Ce qui frappe quand on regarde un film de Sion Sono c'est cette singularité, cette liberté de ton et cette impression de "jamais vu". Sion Sono c'est la chance de voir un truc unique, souvent complètement taré mais aussi d'une profondeur et d'un lyrisme qui peut vous foutre les larmes aux yeux. C'est le dernier grand punk du cinéma qui a profondément envie d'en découdre avec la société japonaise tout en donnant son sens au mot catharsis. Ce type aime filmer le chaos, la démence, l'ultra-violence, le surréalisme tout comme la poésie, la comédie, l'amour et la tendresse. C'est ce mélange qui fait tout le sel de son cinéma.
Il s'est fait connaître en France avec le barré Suicide Club qui reste potentiellement à ce jour son plus connu (et célébré ?). La scène d'intro mémorable où des milliers de lycéennes se suicident en joie sous le métro est déjà un bon indicateur pour cerner Sion Sono. Un film désenchanté qui oscille entre kitsch, satire et surréalisme.
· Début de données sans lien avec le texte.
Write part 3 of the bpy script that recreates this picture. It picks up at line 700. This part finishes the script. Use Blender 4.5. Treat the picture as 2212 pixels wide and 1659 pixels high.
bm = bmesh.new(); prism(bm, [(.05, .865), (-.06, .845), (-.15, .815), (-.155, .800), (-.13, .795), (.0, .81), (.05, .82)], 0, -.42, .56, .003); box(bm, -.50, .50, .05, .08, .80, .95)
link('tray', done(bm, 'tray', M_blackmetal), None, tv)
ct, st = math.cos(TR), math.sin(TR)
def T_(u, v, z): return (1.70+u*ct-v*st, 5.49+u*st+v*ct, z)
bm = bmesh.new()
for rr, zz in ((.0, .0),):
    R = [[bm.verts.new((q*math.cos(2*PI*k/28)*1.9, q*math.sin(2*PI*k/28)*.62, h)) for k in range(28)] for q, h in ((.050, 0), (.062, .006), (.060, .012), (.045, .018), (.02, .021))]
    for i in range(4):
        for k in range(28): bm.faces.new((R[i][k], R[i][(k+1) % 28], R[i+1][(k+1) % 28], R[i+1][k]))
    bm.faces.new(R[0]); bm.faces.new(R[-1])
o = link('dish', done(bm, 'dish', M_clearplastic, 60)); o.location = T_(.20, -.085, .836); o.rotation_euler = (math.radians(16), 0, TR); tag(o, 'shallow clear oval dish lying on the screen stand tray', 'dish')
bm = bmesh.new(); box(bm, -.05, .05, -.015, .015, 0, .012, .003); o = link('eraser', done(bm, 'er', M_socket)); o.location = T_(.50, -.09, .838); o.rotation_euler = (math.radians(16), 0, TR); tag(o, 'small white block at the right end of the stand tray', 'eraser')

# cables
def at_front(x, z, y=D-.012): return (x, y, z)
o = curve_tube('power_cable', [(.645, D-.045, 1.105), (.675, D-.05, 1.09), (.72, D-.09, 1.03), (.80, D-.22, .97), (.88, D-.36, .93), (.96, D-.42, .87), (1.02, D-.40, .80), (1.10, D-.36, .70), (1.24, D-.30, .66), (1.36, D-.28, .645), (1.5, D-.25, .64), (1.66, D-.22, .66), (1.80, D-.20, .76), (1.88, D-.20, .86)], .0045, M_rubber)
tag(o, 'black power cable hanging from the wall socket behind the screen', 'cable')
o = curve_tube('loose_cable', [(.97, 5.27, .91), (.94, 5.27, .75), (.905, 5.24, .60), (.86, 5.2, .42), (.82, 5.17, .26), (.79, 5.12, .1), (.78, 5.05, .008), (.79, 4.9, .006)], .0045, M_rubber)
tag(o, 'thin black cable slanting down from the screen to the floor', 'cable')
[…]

Une bonne porte d'entrée.

Mais le gros morceau de sa filmo, le film qui faut voir pour le percer et vivre ce que j'appelle une "expérience de cinéma ultime" c'est Love exposure.
Film qui commence enfin à se tailler une sacrée réputation depuis qu'il a été édité chez HK dans une superbe édition dvd/blu-ray que je conseille à TOUT LE MONDE de se procurer.
Quand je l'ai découvert il y a 3 ans maintenant, ça m'avait tué sur place. Déjà il y a sa durée : 4h. Oui 4h. Ça peut rebuter et pourtant le film a un rythme d'enfer qui je vous assure ne faiblit que rarement. Ce film contient tout ce que le cinéma doit contenir et être. C'est le film d'amour ultime, une énorme comédie (très typée japonaise évidemment), un drame bouleversant, un pur manga live et parfois un film d'horreur dérangeant. Tout est là. Une claque démentielle.
Mais Sion Sono c'est d'autres films qui vont loin dans la folie, même Lynch n'irait pas aussi loin. Il y a Strange Circus qui est son film le plus cauchemardesque et dérangeant. Il y a Cold Fish qui brise le cocon familial dans un maelstrom là encore d'ultra-violence (le final est tellement dingue). Guilty of romance film miroir de Cold fish sur une femme là qui essaye de s'émanciper du pouvoir patriarcal et bascule dans une spirale infernale. Certaines séquences m'ont marqué à vie, l'autre grosse claque avec Love exposure.
Sion sono c'est aussi quelques drames réalistes très beaux sur Fukushima comme Himizu ou Land of Hope, j'aime moins quand il est dans le classicisme "sage", mais ça l'empêche pas d'être brillant.
Tout récemment il est devenu prolifique en enchaînant quelques perles qui montrent là encore que sa rage ne s'arrête jamais. Que ce soit le manga live Tokyo Tribe (édité chez Wild side) feu d'artifice déchaîné d'un monde futuriste déglingué (une idée fucked up à la seconde) ou son jouissif Why don't you play in hell qui là encore derrière le délire potache contient une mise en abyme profonde sur le cinéma. On est constamment surpris par sa façon de se renouveler, d'inventer des formes, il a tellement d'idées.
Hier j'ai pu voir une autre adaptation d'un manga Tag the chasing world qui m'a foutu là encore une sacrée claque. Imaginez un épisode de Black Mirror mixé à la Quatrième dimension réalisé par un Lynch élevé aux mangas et vous aurez peut-être une idée de l'objet. Il est toujours marrant de constater que derrière le côté fun décomplexé se cache un propros, une tragédie et une idée très forte. Un film très pessimiste sur ce besoin fondamental de liberté qui parcourt toute l'oeuvre du réal.
Il y en a d'autres évidemment mais là vous avez l'essentiel à découvrir.